-- Begin --

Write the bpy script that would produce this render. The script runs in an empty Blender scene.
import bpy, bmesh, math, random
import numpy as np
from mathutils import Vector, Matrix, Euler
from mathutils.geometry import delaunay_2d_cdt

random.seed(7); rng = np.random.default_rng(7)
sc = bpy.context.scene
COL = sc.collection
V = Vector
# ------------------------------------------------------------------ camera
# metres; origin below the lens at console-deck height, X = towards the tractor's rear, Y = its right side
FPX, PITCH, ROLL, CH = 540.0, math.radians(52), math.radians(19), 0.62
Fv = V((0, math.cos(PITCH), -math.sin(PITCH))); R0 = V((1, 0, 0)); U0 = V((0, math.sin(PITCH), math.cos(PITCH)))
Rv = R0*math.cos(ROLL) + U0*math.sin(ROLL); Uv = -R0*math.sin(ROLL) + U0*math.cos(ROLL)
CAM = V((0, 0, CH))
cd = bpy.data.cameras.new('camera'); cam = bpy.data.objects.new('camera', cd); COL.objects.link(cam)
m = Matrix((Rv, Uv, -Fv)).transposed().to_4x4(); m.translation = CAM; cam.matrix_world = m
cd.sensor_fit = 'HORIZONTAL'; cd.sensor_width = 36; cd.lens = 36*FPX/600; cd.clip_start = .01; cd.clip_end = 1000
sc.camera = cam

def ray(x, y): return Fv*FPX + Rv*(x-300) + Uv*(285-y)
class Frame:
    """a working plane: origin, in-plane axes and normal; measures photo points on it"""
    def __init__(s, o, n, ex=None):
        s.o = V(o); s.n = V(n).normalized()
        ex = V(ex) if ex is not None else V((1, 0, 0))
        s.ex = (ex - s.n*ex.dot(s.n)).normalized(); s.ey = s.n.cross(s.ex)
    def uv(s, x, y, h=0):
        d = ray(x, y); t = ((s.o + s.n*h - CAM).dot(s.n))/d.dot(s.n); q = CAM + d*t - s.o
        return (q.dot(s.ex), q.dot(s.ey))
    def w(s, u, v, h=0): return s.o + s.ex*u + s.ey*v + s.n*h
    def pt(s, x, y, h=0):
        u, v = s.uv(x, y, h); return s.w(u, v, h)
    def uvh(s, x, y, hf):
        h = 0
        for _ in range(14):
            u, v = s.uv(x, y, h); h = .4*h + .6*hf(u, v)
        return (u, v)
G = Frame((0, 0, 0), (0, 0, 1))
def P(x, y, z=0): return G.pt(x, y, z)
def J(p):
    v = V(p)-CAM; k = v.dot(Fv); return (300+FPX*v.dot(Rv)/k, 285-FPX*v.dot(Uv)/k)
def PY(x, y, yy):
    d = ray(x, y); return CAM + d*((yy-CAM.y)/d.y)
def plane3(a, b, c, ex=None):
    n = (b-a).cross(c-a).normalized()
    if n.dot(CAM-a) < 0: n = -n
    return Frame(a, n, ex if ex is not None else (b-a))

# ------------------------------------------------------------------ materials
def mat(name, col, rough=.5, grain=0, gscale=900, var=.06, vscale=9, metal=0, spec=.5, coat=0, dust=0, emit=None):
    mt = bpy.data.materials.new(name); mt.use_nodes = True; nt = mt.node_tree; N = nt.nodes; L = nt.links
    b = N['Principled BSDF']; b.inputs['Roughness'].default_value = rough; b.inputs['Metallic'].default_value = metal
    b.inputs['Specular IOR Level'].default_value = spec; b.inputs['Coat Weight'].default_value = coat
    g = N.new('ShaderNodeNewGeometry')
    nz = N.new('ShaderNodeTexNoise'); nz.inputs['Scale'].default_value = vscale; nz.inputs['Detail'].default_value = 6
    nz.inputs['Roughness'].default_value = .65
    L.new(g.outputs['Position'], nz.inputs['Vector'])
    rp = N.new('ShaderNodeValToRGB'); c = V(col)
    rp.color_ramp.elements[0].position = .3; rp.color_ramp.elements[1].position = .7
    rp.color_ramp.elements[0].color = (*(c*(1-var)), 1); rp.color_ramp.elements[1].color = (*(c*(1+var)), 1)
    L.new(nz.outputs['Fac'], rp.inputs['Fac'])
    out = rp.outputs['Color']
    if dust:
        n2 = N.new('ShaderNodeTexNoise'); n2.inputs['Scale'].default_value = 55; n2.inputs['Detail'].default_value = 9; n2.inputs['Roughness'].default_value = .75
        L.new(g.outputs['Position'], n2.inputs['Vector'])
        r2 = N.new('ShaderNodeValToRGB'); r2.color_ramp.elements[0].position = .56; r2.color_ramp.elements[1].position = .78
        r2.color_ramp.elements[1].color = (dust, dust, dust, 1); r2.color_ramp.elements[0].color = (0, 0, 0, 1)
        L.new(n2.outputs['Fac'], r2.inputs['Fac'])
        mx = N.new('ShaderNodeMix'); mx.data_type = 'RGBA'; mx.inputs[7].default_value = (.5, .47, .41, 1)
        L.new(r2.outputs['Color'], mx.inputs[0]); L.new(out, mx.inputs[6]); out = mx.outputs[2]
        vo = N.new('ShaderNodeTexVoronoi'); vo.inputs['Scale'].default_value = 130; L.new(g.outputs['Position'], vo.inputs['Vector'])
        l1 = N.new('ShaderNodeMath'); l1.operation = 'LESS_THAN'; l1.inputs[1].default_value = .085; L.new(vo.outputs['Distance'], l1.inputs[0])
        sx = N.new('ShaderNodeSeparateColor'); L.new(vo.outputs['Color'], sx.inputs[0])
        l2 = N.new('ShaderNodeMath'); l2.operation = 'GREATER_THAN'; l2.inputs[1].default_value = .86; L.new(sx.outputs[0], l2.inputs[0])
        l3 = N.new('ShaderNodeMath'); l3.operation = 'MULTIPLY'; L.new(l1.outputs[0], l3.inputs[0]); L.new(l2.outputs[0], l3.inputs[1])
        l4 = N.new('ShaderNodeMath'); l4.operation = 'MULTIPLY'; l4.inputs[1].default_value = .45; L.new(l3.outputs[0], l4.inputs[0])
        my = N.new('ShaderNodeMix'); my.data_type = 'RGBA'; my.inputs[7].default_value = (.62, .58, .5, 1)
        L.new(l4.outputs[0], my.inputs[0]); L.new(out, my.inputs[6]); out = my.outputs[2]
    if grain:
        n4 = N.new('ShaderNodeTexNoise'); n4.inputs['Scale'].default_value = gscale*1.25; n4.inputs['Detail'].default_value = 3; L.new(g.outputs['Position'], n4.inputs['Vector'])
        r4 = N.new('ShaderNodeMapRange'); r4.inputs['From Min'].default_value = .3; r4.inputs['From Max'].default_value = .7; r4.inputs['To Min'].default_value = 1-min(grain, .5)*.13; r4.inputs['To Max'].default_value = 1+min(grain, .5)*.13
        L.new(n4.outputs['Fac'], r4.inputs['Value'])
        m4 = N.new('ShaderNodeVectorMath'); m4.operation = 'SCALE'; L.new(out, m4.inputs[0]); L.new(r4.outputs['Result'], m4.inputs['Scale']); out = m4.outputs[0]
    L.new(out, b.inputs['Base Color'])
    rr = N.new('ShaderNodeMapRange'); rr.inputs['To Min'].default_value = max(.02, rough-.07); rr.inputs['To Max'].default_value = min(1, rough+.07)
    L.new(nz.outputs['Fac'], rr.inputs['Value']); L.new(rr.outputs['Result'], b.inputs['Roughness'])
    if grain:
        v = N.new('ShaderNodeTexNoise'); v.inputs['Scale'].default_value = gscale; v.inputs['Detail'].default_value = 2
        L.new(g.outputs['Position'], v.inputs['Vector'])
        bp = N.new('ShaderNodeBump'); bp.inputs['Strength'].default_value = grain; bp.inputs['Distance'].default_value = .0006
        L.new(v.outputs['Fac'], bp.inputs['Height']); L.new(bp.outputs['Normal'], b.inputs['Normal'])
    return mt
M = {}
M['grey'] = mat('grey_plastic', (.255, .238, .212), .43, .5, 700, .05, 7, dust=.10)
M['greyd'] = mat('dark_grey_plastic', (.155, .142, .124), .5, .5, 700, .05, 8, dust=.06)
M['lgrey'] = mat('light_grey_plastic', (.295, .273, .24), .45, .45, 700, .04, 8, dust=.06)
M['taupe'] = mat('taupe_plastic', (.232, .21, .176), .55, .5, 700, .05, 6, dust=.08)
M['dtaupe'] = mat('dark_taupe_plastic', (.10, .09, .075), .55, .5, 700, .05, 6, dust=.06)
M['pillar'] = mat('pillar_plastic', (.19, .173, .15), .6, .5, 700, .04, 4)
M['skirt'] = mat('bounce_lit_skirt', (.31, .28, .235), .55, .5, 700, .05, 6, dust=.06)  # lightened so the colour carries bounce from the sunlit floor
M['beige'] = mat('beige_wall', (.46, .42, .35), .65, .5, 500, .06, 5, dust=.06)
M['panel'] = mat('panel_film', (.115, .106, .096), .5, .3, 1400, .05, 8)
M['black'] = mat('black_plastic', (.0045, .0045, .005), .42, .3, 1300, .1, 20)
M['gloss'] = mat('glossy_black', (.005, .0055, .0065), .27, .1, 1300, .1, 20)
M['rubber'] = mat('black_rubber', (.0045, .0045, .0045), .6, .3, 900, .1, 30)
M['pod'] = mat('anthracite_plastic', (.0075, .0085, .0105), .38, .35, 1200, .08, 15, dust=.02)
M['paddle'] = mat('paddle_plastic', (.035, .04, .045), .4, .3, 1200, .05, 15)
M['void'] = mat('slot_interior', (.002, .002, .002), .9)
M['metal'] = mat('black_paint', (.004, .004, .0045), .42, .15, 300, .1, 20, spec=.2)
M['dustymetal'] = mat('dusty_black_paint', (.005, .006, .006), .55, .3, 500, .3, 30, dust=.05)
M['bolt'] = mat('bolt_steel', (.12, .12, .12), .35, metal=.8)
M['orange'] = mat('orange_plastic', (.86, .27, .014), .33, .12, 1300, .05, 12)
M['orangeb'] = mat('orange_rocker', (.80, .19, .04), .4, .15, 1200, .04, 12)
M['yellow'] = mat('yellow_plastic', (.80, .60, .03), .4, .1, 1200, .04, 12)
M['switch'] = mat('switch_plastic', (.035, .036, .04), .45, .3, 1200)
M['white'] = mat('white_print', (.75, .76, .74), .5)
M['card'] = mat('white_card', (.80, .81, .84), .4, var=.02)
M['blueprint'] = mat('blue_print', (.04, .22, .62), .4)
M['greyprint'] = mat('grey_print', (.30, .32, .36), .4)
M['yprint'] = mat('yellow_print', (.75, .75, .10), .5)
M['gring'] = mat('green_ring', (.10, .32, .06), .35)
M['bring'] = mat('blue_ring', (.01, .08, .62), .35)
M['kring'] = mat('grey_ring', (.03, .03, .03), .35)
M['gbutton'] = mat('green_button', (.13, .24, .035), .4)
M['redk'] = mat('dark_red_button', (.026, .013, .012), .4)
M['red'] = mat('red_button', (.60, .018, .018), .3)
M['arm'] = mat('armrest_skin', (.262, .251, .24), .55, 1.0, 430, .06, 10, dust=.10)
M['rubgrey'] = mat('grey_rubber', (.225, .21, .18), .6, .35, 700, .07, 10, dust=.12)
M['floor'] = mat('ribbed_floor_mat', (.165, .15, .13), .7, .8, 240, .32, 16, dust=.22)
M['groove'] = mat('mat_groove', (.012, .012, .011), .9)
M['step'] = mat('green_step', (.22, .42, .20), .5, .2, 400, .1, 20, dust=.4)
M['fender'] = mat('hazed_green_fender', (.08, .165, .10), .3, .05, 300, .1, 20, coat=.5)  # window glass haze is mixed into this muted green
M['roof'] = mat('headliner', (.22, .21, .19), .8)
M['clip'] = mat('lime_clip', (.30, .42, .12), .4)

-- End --

Return exactly the lines from the beginning of the data above through the one containing "sc.camera = cam", please. Include both end lines and add nothing else.

#### [Response]
Write the bpy script that would produce this render. The script runs in an empty Blender scene.
import bpy, bmesh, math, random
import numpy as np
from mathutils import Vector, Matrix, Euler
from mathutils.geometry import delaunay_2d_cdt

random.seed(7); rng = np.random.default_rng(7)
sc = bpy.context.scene
COL = sc.collection
V = Vector
# ------------------------------------------------------------------ camera
# metres; origin below the lens at console-deck height, X = towards the tractor's rear, Y = its right side
FPX, PITCH, ROLL, CH = 540.0, math.radians(52), math.radians(19), 0.62
Fv = V((0, math.cos(PITCH), -math.sin(PITCH))); R0 = V((1, 0, 0)); U0 = V((0, math.sin(PITCH), math.cos(PITCH)))
Rv = R0*math.cos(ROLL) + U0*math.sin(ROLL); Uv = -R0*math.sin(ROLL) + U0*math.cos(ROLL)
CAM = V((0, 0, CH))
cd = bpy.data.cameras.new('camera'); cam = bpy.data.objects.new('camera', cd); COL.objects.link(cam)
m = Matrix((Rv, Uv, -Fv)).transposed().to_4x4(); m.translation = CAM; cam.matrix_world = m
cd.sensor_fit = 'HORIZONTAL'; cd.sensor_width = 36; cd.lens = 36*FPX/600; cd.clip_start = .01; cd.clip_end = 1000
sc.camera = cam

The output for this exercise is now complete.